Gryphon field in Block 9/18b looks like becoming the production center for the whole area. The operator, Kerr-McGee (U.K.) plc, plans a concrete gravity based platform that would start up in 1995.

Production is expected to average 45,000-50,000 b/d. The concrete structure, the first in the U.K. North Sea since the 1970s, will have storage capacity of about 500,000 bbl to service a tanker loading export system.

One of the first third party users of the Gryphon facilities could be BP Exploration, which is studying plans for Forth field development based on horizontal wells.

The future of the project will largely depend on the outcome of a horizontal well being drilled this summer by BP into the main part of the reservoir. If the well is successful, a development plan could be in place by the end of next year.

Forth is in Block 9/23b, immediately south of Gryphon. It is due north of Hamilton Bros.' Crawford field, the first oil reservoir in U.K. waters to be abandoned.

Crawford produced through a floating production vessel, which was withdrawn. The subsea wellhead equipment has been removed and will be reused off Ghana.

AGIP DEBUTS

Italian-owned Agip U.K. made its debut as a development operator in the North Sea when it acquired government approval for Tiffany field last year.

Later in the year it received the go-ahead for a subsea development of Toni field, also in Block 16/17.

Agip has let contracts for the drilling and production platform to service the 125 million bbl of oil in Tiffany field.
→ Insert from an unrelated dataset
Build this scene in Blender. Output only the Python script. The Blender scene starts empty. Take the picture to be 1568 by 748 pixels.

Start-up is scheduled for 1993 with production rising to 65,000 b/d.

The subsea field is expected to come on stream about 6 months later at about 20,000 b/d. Production will be carried through the Forties system.

Lasmo also made its debut as an operator with the subsea development of the Staffa satellite to Ninian field. First production, through Ninian facilities, is expected toward the end of this year.
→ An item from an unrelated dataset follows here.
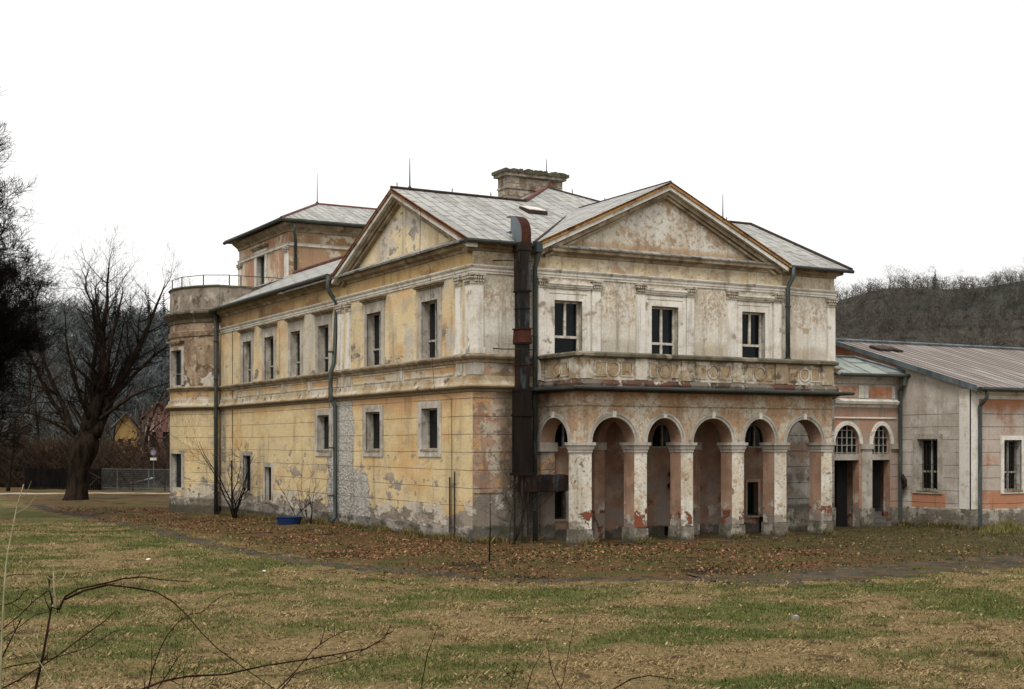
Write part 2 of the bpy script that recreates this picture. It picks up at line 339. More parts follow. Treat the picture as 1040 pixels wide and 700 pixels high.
M['stone'] = plaster('mossy_stone', '655f50', [dict(c='5b5646', sc=1.5, th=.5, so=.1), dict(c='3f3b2f', sc=2.2, th=.55, so=.06), dict(c='94897a', sc=2, th=.6, so=.05)], grain=.2)
M['plinth'] = plaster('broken_plinth', '6b655c', [dict(c='6a645d', sc=1.3, th=.5, so=.06), dict(c='57302a', sc=1.1, th=.53, so=.015, rise=1), dict(c='2d2825', sc=1.3, th=.56, so=.02), dict(c='bdb6aa', sc=2, th=.6, so=.04)], grain=.2)
M['base_stone'] = plaster('pier_base_stone', '8a8378', [dict(c='6e685f', sc=2, th=.5, so=.06, rise=.4), dict(c='aea79b', sc=1.8, th=.55, so=.03, rise=.5), dict(c='5d574e', sc=4, th=.58, so=.04), dict(c='4a4d3a', sc=1.5, th=.55, so=.08, z=(.35, .6, .4), a=.8), dict(c='3a362e', z=(.03, .2, .35), a=.9)], grain=.25, bump=.9)
M['relief'] = plaster('balustrade_relief', 'ada18e', [dict(c='645a4c', sc=2.2, th=.46, so=.1, z=(5.95, 5.6, .3), a=.8), dict(c='57503f', sc=2.6, th=.55, so=.06), dict(c='a08b70', sc=1.5, th=.5, so=.06), dict(c='cbc3b5', sc=1.2, th=.54, so=.04), dict(c='6b6257', sc=2.2, th=.6, so=.04)], grain=.15)
M['relief_in'] = plaster('relief_infill_beige', 'a58c6c', [dict(c='b3a286', sc=2, th=.52, so=.06), dict(c='7a6248', sc=3, th=.6, so=.04)], grain=.2)
M['frame'] = simple('old_white_paint', 'c9c4b6', '9b9484', 6, .6, bump=.1)
M['frame_grey'] = simple('old_grey_paint', 'a5a297', '7c776b', 6, .6, bump=.1)
M['darkwood'] = simple('dark_wood', '3a322a', '241f1a', 4, .8, st=(1, 1, .2))
def glass(name, c, c2):
    s = NT(name); col = s.mix(s.smooth(s.noise(.9, 3), .4, .65), lin(c), lin(c2))
    return s.done(col, .12, None, 0, .12)
M['glass'] = glass('window_glass', '0b0f10', '12181a')
M['black'] = simple('dark_interior', '0b0a0a', '141210', 1, .95, bump=0)
M['pipe'] = simple('grey_green_pipe', '454b48', '333936', 2, .6, .2, .1, (1, 1, .3), c3='586060')
M['gutter'] = simple('dark_gutter', '2d2f2b', '3d3f39', 1.5, .65, .1, .1)
M['zinc'] = simple('zinc_sheet', '6d767b', '4c5357', 2, .5, .4, .15, (1, 1, .25))
M['duct'] = simple('blackened_duct', '191a19', '35251d', 1.6, .6, .2, .2, (1, 1, .3), c3='3f4649', spec=.15)
M['duct_low'] = simple('dark_duct', '121312', '231c18', 1.5, .65, .1, .2, (1, 1, .3), spec=.1)
M['rust'] = simple('rust', '35201b', '4d2c23', 2.5, .85, 0, .3, c3='211512', spec=.1)
M['iron'] = simple('dark_iron', '26221f', '3b2b22', 5, .7, .3)
M['brick'] = plaster('old_chimney_masonry', '9c9184', [dict(c='7b6f62', sc=2, th=.5, so=.05), dict(c='b5ab9d', sc=1.6, th=.56, so=.04), dict(c='6a4a3c', sc=2.4, th=.6, so=.03)], joint=(.25, 12, 15, .08), grain=.2)
M['moss_cap'] = simple('mossy_cap', '3a3b30', '54523f', 3, .95, 0, .8)
M['bark'] = simple('dark_bark', '1c1815', '332a22', 5, .95, 0, 1.0, (1, 1, .25), spec=0.0)
M['twig'] = simple('dark_twigs', '171413', '231e1b', 3, .95, bump=0, spec=0.0)
M['twig_brown'] = simple('brown_twigs', '352b24', '463a30', .3, .95, bump=0, spec=0.0)
M['twig_grey'] = simple('grey_twigs', '423f3a', '544e47', .05, .95, bump=0, spec=0.0)
M['conifer'] = simple('dark_conifer', '27322f', '35403c', .5, .95, bump=0, spec=0.0)
M['bramble'] = simple('bramble_stem', '1a1210', '33221c', 8, .7, bump=.1, spec=0.0)
M['pale_stem'] = simple('pale_dry_stem', '8d8768', '6f6a4e', 8, .9, bump=.1)
M['blue'] = simple('blue_plastic', '17335f', '12264a', 3, .5, bump=.05)
M['annex_grey'] = plaster('annex_grey_plaster', 'beb5aa', [dict(c='aea498', sc=.8, th=.5, so=.1), dict(c='cdc4ba', sc=1, th=.56, so=.08), dict(c='9a9087', sc=1.8, th=.62, so=.05, a=.6), dict(c='ba7f60', z=(1.34, 1.38, .06), y=(-1.25, .85, .5)), dict(c='66625d', z=(.74, .78, .06), wsc=3), dict(c='4a4845', sc=1.2, th=.5, so=.1, z=(.72, .76, .06))], joint=(.48, .9, 4.8, .035))
M['annex_orange'] = plaster('annex_orange_plaster', 'b57c5d', [dict(c='a66c4f', sc=.8, th=.5, so=.1), dict(c='baada1', sc=.9, th=.4, so=.1, z=(4.3, 4.7, .8)), dict(c='b27b5c', sc=.7, th=.42, so=.08, z=(1.4, 1.5, .15)), dict(c='66625d', z=(.74, .78, .06), wsc=3)], joint=(.48, .9, 4.6, .035))
M['orange'] = plaster('orange_plaster', 'd99c78', [dict(c='b06f50', sc=.8, th=.5, so=.1), dict(c='c9a58c', sc=1.2, th=.56, so=.06)])
M['orange_grey'] = plaster('link_plaster', 'a98672', [dict(c='a09186', sc=1.0, th=.5, so=.08), dict(c='ad7458', sc=.8, th=.56, so=.06), dict(c='5f5b57', z=(.7, .76, .1))], joint=(.48, .8, 3., .03))
M['step'] = simple('worn_stone_step', '6b6660', '4d4a46', 3, .95, bump=.4)
M['fence_dark'] = simple('dark_fence_boards', '111010', '1c1a19', 3, .9, st=(1, 1, .2), spec=0.0)
M['fence_steel'] = simple('galvanised_steel', '5d686b', '4a5356', 4, .6, .3)
M['asphalt'] = simple('grey_asphalt', '6d6c6b', '595856', .8, .95, bump=.4)
M['white'] = simple('white_paint', 'd8d8d4', 'b9b8b2', 5, .6, bump=.05)
M['red'] = simple('red_paint', '7a5a60', '6c4a50', 5, .6, bump=.05)
M['signblue'] = simple('pale_blue_paint', '7c809a', '6d7290', 5, .6, bump=.05)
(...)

Peak production will be about 8,000 b/d.

Another project by a new British sector operator, Sovereign Oil & Gas' marginal Emerald field, has run into problems.

An innovative financing deal and an advantageous turnkey contract for conversion of a semisubmersible into a floating production system were negated by Davy Offshore's problems in undertaking the work.

All the field facilities are ready, including a converted storage and offloading tanker. However, the semisubmersible production vessel is more than a year late.

Another new operator, Ranger Oil, has approval to develop the 240 bcf Anglia gas field in Block 48/18b of the Southern basin. The jacket and topsides for the unmanned platform are in place. First gas is expected in December.

Immediately west of Anglia in Blocks 48/17a and b and 48/18a and b, Mobil North Sea is working on a single platform project for Lancelot field.

Mobil said the project is on schedule to start up next year. The company is also working on a subsea system to link the Guinivere satellite in 48/17b into this system.

ARCO British Ltd. is developing Pickerill field in Blocks 48/11a and b, 48/12b, and 48/17b.

The first of two steel jackets has been installed, and development drilling has started. A second platform will be installed next year. Production, building to about 170 MMcfd, will begin later in the year.

A dedicated pipeline will be laid to Conoco's Theddlethorpe terminal. Most of the field's gas will be sold for power generation.

Total Oil Marine has sold all the output of Caister field in Block 44/23a for power generation. Conoco declined to sell its share of the gas and eventually sold its equity stake to the other Caister partners.

Conoco is operator for the substantial reserves that have been found in and around nearby Murdoch field. A joint development covering the Caister and Murdoch areas cannot be ruled out.

Southeast of Caister and Murdoch, Ultramar is developing the first Anglo-Dutch gas field. The Markham reservoir extends from U.K. territory into Dutch waters.

The 675 bcf reservoir will be developed with a small platform complex. A spur line will carry the gas into the Dutch pipeline infrastructure.

ALWYN, LYELL

In the northern North Sea, Total Oil Marine has installed a three well subsea system to tap an extension of its Alwyn North field in Block 3/9. The project will cost about 60 million ($98.4 million).

Start-up of the 22 million bbl, 158 bcf reservoir is expected toward the end of the year.

Production will build to 16,000 b/d of oil and 88 MMcfd of gas.

The company is working on basic engineering studies for the 120 million bbl, 494 bcf Dunbar field, formerly Alwyn South, about 15 miles south of the Alwyn North complex. It is seeking government approval for a satellite wellhead platform tied back to Alwyn North, with start-up by the end of 1994.

The Alwyn Southeast area consists of three structures with 15 million bbl of liquids and 423 bcf of gas. They will be developed later as subsea satellites of Dunbar.

Oil production will peak at about 50,000 b/d with a maximum gas delivery of 317 MMcfd after decline of Alwyn North gas production.

At the beginning of this year Conoco received approval to develop Lyell field in Block 3/2 using a subsea system tied back to Ninian facilities at a cost of 160 million ($262 million).

It will be one of the largest subsea systems in the U.K. North Sea, with 10 producers and 8 injectors to produce about 19,000 b/d from the 40 million bbl reservoir. First oil is expected in 1993.